Il blog di Angela e Giorgio
fotografi erranti, dalle Americhe all'Asia, alla ricerca di istanti di Bellezza da catturare e raccontare

Ideazione e progetto grafico: Monica eFFe

Traduzioni all'inglese: Sara Russell e Monica eFFe




“Il vero nucleo di base dello spirito vivente di un uomo è la sua passione per l'avventura. La gioia della vita proviene dai nostri incontri con nuove esperienze e, quindi, non c'è gioia più grande che avere un orizzonte che cambia incessantemente, per ogni giorno avere un nuovo e diverso sole. Se vogliamo ottenere di più dalla vita, dobbiamo perdere l’inclinazione per la nostra monotona sicurezza e adottare uno stile di vita più improvvisato, che in un primo momento ci sembrerà un poco folle. Ma, una volta che ci siamo abituati ad un tale stile di vita, comprenderemo il suo pieno significato e la sua incredibile bellezza. Non fermarsi, non stare seduti in un solo posto. Spostarsi, essere vagabondi, fare di ogni giorno un nuovo orizzonte”.

(Christopher McCandless)*

*Da ...”INTO THE WILD” di Jon Krakauer.











lunedì 30 giugno 2014

L'OMBELICO DEL MONDO

Dal 24 al 27 giugno 2014




Viaggio, spero di non arrivare mai.
 (Max Serra)



L’ombelico del mondo si trova a Rapa Nui


Dice Huki, archeologo dell’Isola di Pasqua, che: Te-Pito-Te-Henua, in lingua Rapa Nui, significa proprio «ombelico del mondo». «Su una spiaggia dell’isola - spiega Huki - c’è una grossa pietra tonda che, secondo la leggenda, è caduta dal cielo all’inizio dei nostri giorni, mandata dalla divinità ancestrale dei nostri antenati, il Make-Make, il creatore del mondo». 
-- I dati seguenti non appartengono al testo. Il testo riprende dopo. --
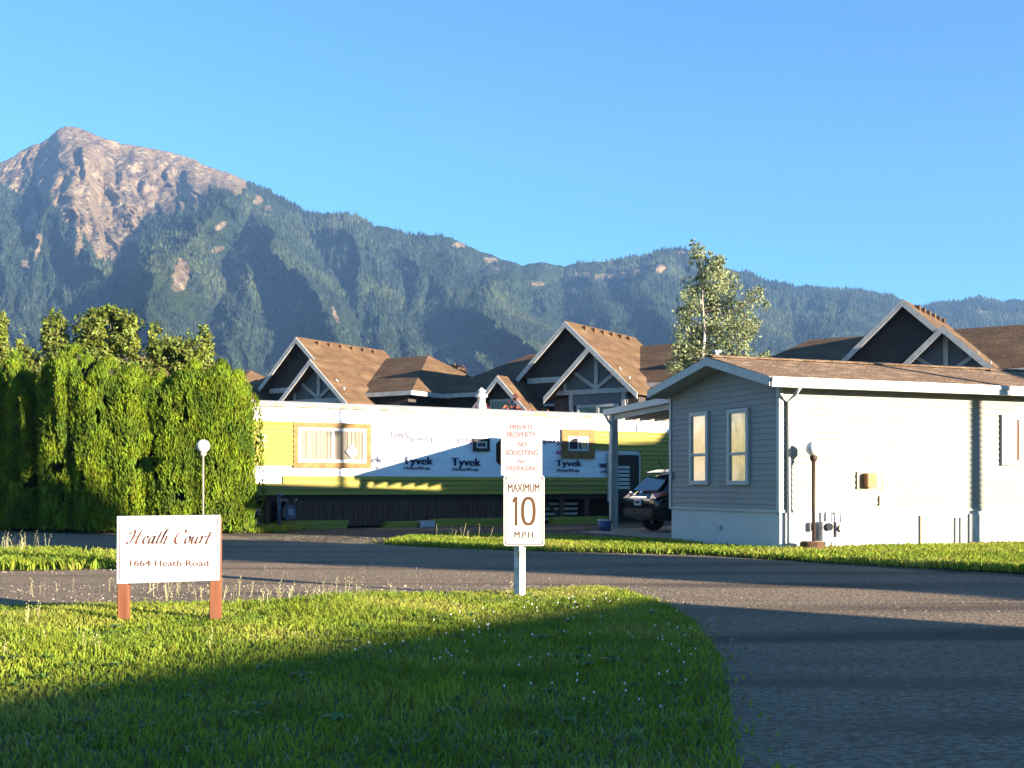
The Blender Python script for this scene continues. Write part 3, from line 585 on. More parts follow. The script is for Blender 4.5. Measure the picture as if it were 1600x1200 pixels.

La particolarità della pietra, a cui si può accedere liberamente, risiede nel fatto che, in ogni momento della giornata e in qualunque condizione atmosferica, emana un calore costante. Per questo motivo, è considerato, non solo dai nativi ma anche da vari studiosi stranieri, uno dei centri di energia del pianeta, a conferma del suo nome. 



























Huki si sofferma poi su un altro grande mistero di Rapa Nui: il trasporto dei moai. È certo che essi furono «fabbricati» alle pendici del vulcano, con pietra nera per il volto e rossa per l’eccentrico cappello pukao; ma come sono arrivati sulle coste del mare? 




L’ipotesi che noi studiosi diamo per favorita è questa: ogni moai è stato scolpito con le rocce del vulcano, poi è stato deposto su grossi tronchi d’albero e fatto rotolare a valle fino al luogo desiderato. 
Un’opera ingegnosa, soprattutto se si pensa a quante persone dovevano lavorare all’unisono. «Diverse centinaia, forse migliaia» aggiunge l’archeologo. 












Ma chi rappresentavano queste figure dal volto lungo e stretto e le orecchie da gigante? «Sono tumuli funerari alti da 5 a 7 metri (o più), eretti in memoria degli antenati delle varie famiglie, spiega Huki. Alla loro morte, le statue, fatte a loro sembianza, venivano poste a poche decine di metri dal mare, rivolte verso l’interno, per essere venerate e come strumento di protezione dal mare e dagli attacchi esterni».